Es exagerado convertirlo, por todo ello, en un franquista o, en terminología de la época, un «fascista». No se puede olvidar que el régimen triunfante en 1939 desmanteló el Centro de Estudios Históricos y que consideró siempre a don Ramón sospechoso de simpatías hacia los derrotados, por lo que recibió graves injurias personales en la prensa oficial y se pusieron obstáculos a su reincorporación a las academias. Una vez en ellas, él mismo se opuso a la pretensión oficial de que fueran ocupados los sillones pertenecientes a exiliados. En su prólogo al volumen de su Historia aparecido en 1947 se atrevió a hablar de las «dos Españas», clamando por su reintegración en una «España total», «en un anhelo común hispánico», sin amputar «atrozmente» ni el brazo izquierdo ni el derecho, para atajar así las «depresiones e interrupciones en la curva histórica de nuestro pueblo» y «tomar un rumbo seguro hacia los altos destinos nacionales»; pidió allí también «cauces de evolución y de reformas» y que se eliminara la «presión exclusivista contra los disidentes». Dentro de sus muy escasos pronunciamientos políticos, firmó también, al terminar la guerra mundial, un manifiesto en favor del pretendiente don Juan. Y, sobre todo, su hija Jimena creó y dirigió el colegio Estudio, donde se mantuvieron en lo posible los ideales institucionistas[641].

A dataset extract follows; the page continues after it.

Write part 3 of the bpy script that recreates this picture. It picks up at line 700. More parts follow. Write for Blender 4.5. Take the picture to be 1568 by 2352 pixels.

Fue un nacionalista, sin duda, pero «progresista», como dice Catalán. Su «afectuoso interés hacia la vieja España», sigue este autor, no debe confundirse con «un programa de resurrección de los valores de la España austriaca ni de aquel “orgullo a la judaica” propio de tantos españoles de la edad áurea que se creyeron ser “el nuevo pueblo de Dios” e impusieron al país un paralizador divorcio respecto al resto de Europa». Lo que proponía era reforzar una identidad tradicional, basada en la lengua y la literatura, que fuera aceptable para derechas e izquierdas, y crear sobre ella un sentimiento de orgullo por la vitalidad y riqueza cultural del país sobre el que se pudiera fundamentar un proyecto compartido de modernización. Por lo cual, lo más exacto quizás sería llamarle nacionalista «noventayochista», lo que reuniría progresista y tradicionalista en una sola palabra[642].